Abstract

A refined version of a molecular theory of liquid phase vibrational energy relaxation (VER) [S. A. Adelman and R. H. Stote, J. Chem. Phys. 88, 4397, 4415 (1988)] is presented and compared to the isolated binary collision (IBC) model. The theory is based on the Gaussian model for the fluctuating force autocorrelation function of the solute vibrational coordinate. Within the Gaussian model, the VER rate constant may be constructed in terms of solute–solvent site–site potential energy and equilibrium pair correlation functions. In the present refined treatment, crossfrictional contributions to the fluctuating force autocorrelation function are retained and its initial value 〈F̃2〉0 is evaluated from an exact rather than an approximate formula.

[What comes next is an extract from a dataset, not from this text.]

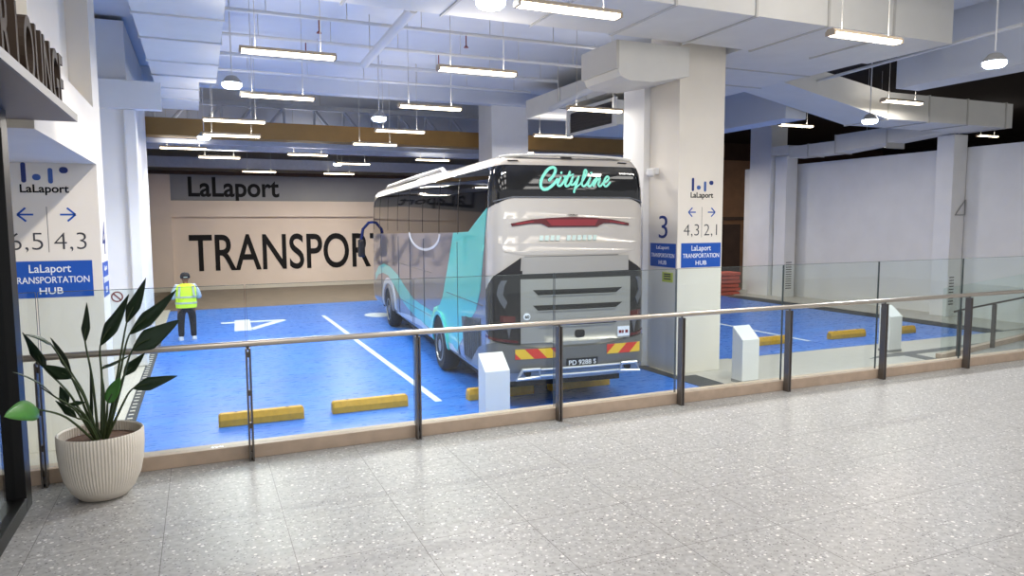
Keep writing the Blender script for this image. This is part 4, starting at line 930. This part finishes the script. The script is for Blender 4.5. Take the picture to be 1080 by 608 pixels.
def leaf(base, tip, w_, y0, y1, light=False, bend=.0, roll=0.3, crown=(0, 0)):
    """base/tip in photo-crop pixels, y0/y1 the depth of base and tip in metres"""
    b = atY(base[0] / 2.535, base[1] / 2.535 + 300, y0); t = atY(tip[0] / 2.535, tip[1] / 2.535 + 300, y1)
    ax = t - b; L_ = ax.length; ax.normalize(); side = ax.cross(FW).normalized(); nrm = side.cross(ax).normalized()
    side2 = (side * math.cos(roll) + nrm * math.sin(roll)).normalized(); nn = side2.cross(ax)
    W_ = w_ / 2.535 / FPX * 6.0; mb = MB(); rows = []; N = 14
    for i in range(N + 1):
        f = i / N; ww = W_ / 2 * (math.sin(PI * min(1, f ** .7)) ** .75 * .95 + .01) if light else W_ / 2 * max(.02, (min(1, f / .34) ** .75) * (1 if f < .34 else (max(0, 1 - f) / .66) ** .82))
        c = b + ax * (f * L_) + nn * (bend * L_ * math.sin(PI * f)) - Vector((0, 0, 1)) * (.04 * L_ * f * f)
        rows.append([mb.bm.verts.new(c + side2 * ww * k - nn * (.22 * ww * abs(k)) + nn * (0 if k else -.003)) for k in (-1, -.5, 0, .5, 1)])
    for A, B in zip(rows, rows[1:]):
        for k in range(4): mb._f([A[k], A[k + 1], B[k + 1], B[k]], [(0, 1, 2, 3)])
    lf = mb.build('leaf', LEAFL if light else LEAFM, pp, smooth=True, world=True)
    so = lf.modifiers.new('thickness', 'SOLIDIFY'); so.thickness = .003
    c0 = CR + Vector((crown[0], crown[1], 0)); mid = c0.lerp(b, .55) + Vector((0, 0, .05)) - (b - c0).cross(FW).normalized() * .012
    pts = smooth_pts3([c0, mid, b, b + ax * L_ * .35], 6)
    MB().tube(pts, [.011 - .007 * i / (len(pts) - 1) for i in range(len(pts))], 6).build('stem', STEM, pp, smooth=True, world=True)
def smooth_pts3(pts, n):
    out = []
    for i in range(len(pts) - 1):
        p0, p1, p2, p3 = [Vector(pts[max(0, min(len(pts) - 1, j))]) for j in (i - 1, i, i + 1, i + 2)]
        for k in range(n):
            t = k / n; out.append(.5 * ((2 * p1) + (p2 - p0) * t + (2 * p0 - 5 * p1 + 4 * p2 - p3) * t * t + (3 * p1 - p0 - 3 * p2 + p3) * t ** 3))
    out.append(Vector(pts[-1])); return out
for a in (((228, 157), (232, 45), 27, 6.45, 6.5, False, .03, .2, (-.02, .02)), ((268, 166), (345, 20), 46, 6.35, 6.3, False, .05, .3, (0, .02)),
          ((338, 106), (390, -22), 46, 6.5, 6.6, False, .04, .3, (.03, .03)), ((345, 136), (472, 8), 48, 6.3, 6.2, False, .06, .4, (.03, 0)),
          ((353, 178), (482, 88), 56, 6.15, 6.0, False, .05, .15, (.04, -.02)), ((330, 247), (388, 180), 36, 6.4, 6.45, False, .03, .3, (.03, 0)),
          ((354, 280), (475, 240), 36, 6.25, 6.15, False, .05, .25, (.04, -.03)), ((122, 228), (60, 122), 46, 6.3, 6.05, False, .04, .25, (-.03, 0)),
          ((193, 252), (112, 212), 42, 6.3, 6.25, False, .04, .2, (-.02, 0)), ((192, 238), (135, 138), 30, 6.5, 6.6, False, .03, .4, (-.02, .02)),
          ((140, 165), (64, 130), 18, 6.4, 6.1, False, .06, .9, (-.03, .02)), ((150, 303), (34, 226), 26, 6.1, 5.7, False, .05, .6, (-.03, -.02)),
          ((104, 336), (10, 346), 52, 5.95, 5.45, True, .06, .05, (-.04, -.03)), ((205, 358), (148, 308), 30, 6.2, 6.15, False, .04, .3, (-.02, -.03)),
          ((182, 324), (160, 270), 34, 6.25, 6.3, False, .03, .2, (-.02, -.02)), ((186, 322), (232, 314), 16, 6.25, 6.2, False, .04, .7, (-.01, -.02)),
          ((288, 318), (322, 246), 36, 6.2, 6.15, True, .03, .2, (.02, -.03)), ((272, 228), (352, 184), 18, 6.45, 6.5, False, .05, .9, (.02, .02)),
          ((248, 395), (240, 200), 17, 6.38, 6.4, False, .01, .6, (0, 0))): leaf(*a)
# ------------------------------------------------------------------ the marshal in the bay
def skin(name, chains, mats, parent, sub=2, root=0):
    """one continuous body: chains of (x,y,z,r), chain starting with an int index is attached to that earlier vertex"""
    vs_, es, rs = [], [], []
    for ch in chains:
        prev = None
        for q in ch:
            if isinstance(q, int): prev = q; continue
            vs_.append(q[:3]); rs.append(q[3:] if len(q) > 4 else (q[3], q[3])); i = len(vs_) - 1
            if prev is not None: es.append((prev, i))
            prev = i
    me = bpy.data.meshes.new(name); me.from_pydata(vs_, es, []); o = bpy.data.objects.new(name, me); C.objects.link(o)
    sk = o.modifiers.new('skin', 'SKIN'); sk.use_smooth_shade = True
    for i, v in enumerate(me.skin_vertices[0].data): v.radius = rs[i]; v.use_root = (i == root)
    ss_ = o.modifiers.new('sub', 'SUBSURF'); ss_.levels = sub; ss_.render_levels = sub
    bpy.context.view_layer.update()
    me2 = bpy.data.meshes.new_from_object(o.evaluated_get(bpy.context.evaluated_depsgraph_get()))
    bpy.data.objects.remove(o); bpy.data.meshes.remove(me)
    me2.name = name; me2.materials.clear(); me2.materials.append(mats)
    for p in me2.polygons: p.use_smooth = True
    o = bpy.data.objects.new(name, me2); C.objects.link(o); o.parent = parent; return o
pe = thing('person', 'person seen from behind in neon yellow vest, dark trousers and cap, standing', 'person', (-.40, 19.75, ZP), math.radians(6)); pe.scale = (1.17, 1.1, 1.01)
SKINM = mat('skin_tone', (120, 82, 62), .55)
ch = [[(0, 0, .94, .125), (0, .0, 1.06, .115), (0, 0, 1.2, .125), (0, -.005, 1.34, .12), (0, 0, 1.42, .055), (0, .012, 1.48, .052), (0, .02, 1.545, .082), (0, .018, 1.61, .088), (0, .01, 1.665, .055)]]
idx = 9
ch.append([7, (0, .12, 1.575, .014)]); idx += 1                       # nose
for s in (-1, 1):
    ch.append([7, (s * .098, .005, 1.575, .014)]); idx += 1            # ear
    ch.append([3, (s * .17, 0, 1.37, .058), (s * .235, -.03, 1.21, .046), (s * .265, -.02, 1.09, .040), (s * .21, .12, 1.06, .034), (s * .13, .25, 1.10, .026), (s * .105, .295, 1.115, .03)]); a0 = idx; idx += 6
    for k, (dx, dz, ln) in enumerate(((.030, .02, .065), (.012, .026, .075), (-.008, .026, .072), (-.026, .018, .055))):
        bx_, by_, bz_ = s * .105 + s * dx * .4, .30, 1.115 + dz * .4
        ch.append([a0 + 5, (bx_ + s * dx * .5, by_ + .03, bz_ + .01, .0095), (bx_ + s * dx * .5 - s * .01, by_ + .03 + ln * .5, bz_ + .0, .0085), (bx_ + s * dx * .4 - s * .02, by_ + .02 + ln * .7, bz_ - .025, .0075)]); idx += 3
    ch.append([a0 + 5, (s * .07, .30, 1.13, .011), (s * .055, .325, 1.14, .009)]); idx += 2
    ch.append([0, (s * .095, 0, .87, .10), (s * .11, .01, .66, .075), (s * .115, .015, .48, .058), (s * .12, -.005, .28, .052), (s * .12, -.01, .10, .038), (s * .13, .06, .045, .036), (s * .135, .13, .035, .028)]); idx += 7
skin('body', ch, SKINM, pe)
skin('shirt', [[(0, 0, .95, .135), (0, 0, 1.2, .132), (0, -.005, 1.33, .125), (0, 0, 1.405, .07)], [2, (-.165, 0, 1.37, .070), (-.235, -.03, 1.21, .062), (-.268, -.02, 1.08, .055), (-.235, .06, 1.065, .05)], [2, (.165, 0, 1.37, .070), (.235, -.03, 1.21, .062), (.268, -.02, 1.08, .055), (.235, .06, 1.065, .05)]], mat('pale_blue_shirt', (168, 184, 196), .8), pe, 2)
skin('trousers', [[(0, 0, .93, .135), (0, 0, .86, .13)], [1, (-.095, 0, .80, .105), (-.112, .01, .62, .086), (-.118, .01, .42, .072), (-.122, -.005, .22, .066), (-.122, -.005, .09, .064)], [1, (.095, 0, .80, .105), (.112, .01, .62, .086), (.118, .01, .42, .072), (.122, -.005, .22, .066), (.122, -.005, .09, .064)]], mat('black_trousers', (22, 22, 25), .85), pe, 2)
def ell(rings_, n=28):
    mb = MB(); R_ = []
    for z, a, b in rings_:
        R_.append([mb.bm.verts.new((math.copysign(abs(math.cos(2 * PI * k / n)) ** .8, math.cos(2 * PI * k / n)) * a, math.copysign(abs(math.sin(2 * PI * k / n)) ** .8, math.sin(2 * PI * k / n)) * b, z)) for k in range(n)])
    for A, B in zip(R_, R_[1:]):
        for k in range(n): mb._f([A[k], A[(k + 1) % n], B[(k + 1) % n], B[k]], [(0, 1, 2, 3)])
    mb._f(R_[0], [tuple(reversed(range(n)))]); mb._f(R_[-1], [tuple(range(n))]); return mb
vest = ell([(.83, .205, .165), (.9, .212, .17), (1.05, .205, .165), (1.2, .215, .165), (1.32, .215, .155), (1.39, .185, .13), (1.43, .09, .085)]).build('vest', mat('neon_vest', (206, 244, 44), .7), pe, smooth=True); vest['label'] = 'neon yellow vest'
RF_ = mat('grey_reflective_tape', (176, 186, 170), .35)
for z in (.93, 1.08): ell([(z, .218, .175), (z + .045, .218, .175)]).build('reflective_band', RF_, vest)
for s in (-1, 1): MB().hexa([(s * .15 - .022, -.176, 1.12), (s * .15 + .022, -.176, 1.12), (s * .15 + .022, -.166, 1.12), (s * .15 - .022, -.166, 1.12), (s * .13 - .022, -.155, 1.38), (s * .13 + .022, -.155, 1.38), (s * .13 + .022, -.14, 1.38), (s * .13 - .022, -.14, 1.38)]).build('reflective_band', RF_, vest)
CAPM = mat('black_cap', (24, 24, 28), .8)
cap = ell([(1.565, .094, .108), (1.60, .10, .115), (1.66, .09, .105), (1.70, .06, .07), (1.712, .02, .02)]); bmesh.ops.translate(cap.bm, verts=cap.bm.verts, vec=(0, .012, 0)); hair = cap.build('cap', CAPM, pe, smooth=True)
MB().box(-.07, .07, .10, .2, 1.59, 1.605).build('peak', CAPM, hair, bevel=.006)
MB().box(-.04, .04, -.108, -.098, 1.585, 1.605).build('cap_strap', RF_, hair)
for s in (-1, 1):
    sh = MB().hexa([(s * .13 - .05, -.07, .0), (s * .13 + .05, -.07, .0), (s * .14 + .05, .19, .0), (s * .14 - .045, .19, .0), (s * .13 - .045, -.065, .11), (s * .13 + .045, -.065, .11), (s * .14 + .04, .17, .06), (s * .14 - .04, .17, .06)]).build('shoe', mat('pale_shoe', (206, 208, 210), .6), pe, bevel=.02)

Applications of the theory are made to model Lennard-Jones systems designed to simulate molecular iodine dissolved in liquid xenon at T=298 K and molecular bromine dissolved in liquid argon at T=295 K and T=1500 K. The refinements, along with an improved polynomial fitting procedure for the solute–solvent pair correlation functions, are found to yield significant changes in both the absolute VER rates and in their isothermal density dependencies. Moreover, it is found for all three solutions that the Gaussian decay time is nearly independent of density from ideal gas to the dense fluid regimes. This condition is sufficient for the emergence of an IBC-like factorization of the VER rate constant kliq(T) into a liquid phase structural contribution proportional to 〈F̃2〉0 and a dynamical contribution which is nearly density independent. The liquid structural contribution is, in general, not well-approximated by a contact collisional assumption but rather depends on a range of solute–solvent interatomic separations. For the Br2/Ar solutions, the rate constant isotherms show a superlinear deviation from the low density extrapolation kliq(T)≂ρ0kgas(T) which is qualitatively similar to that observed for a number of cryogenic and pressurized fluids. For the I2/Xe solution a qualitatively different sublinear rate isotherm is found. This ‘‘nonclassical’’ isotherm is correlated with the nonmonotonic density dependence of the magnitudes of the solute–solvent pair correlation function in the region important for the determination of 〈F̃2〉0 found for the I2/Xe system.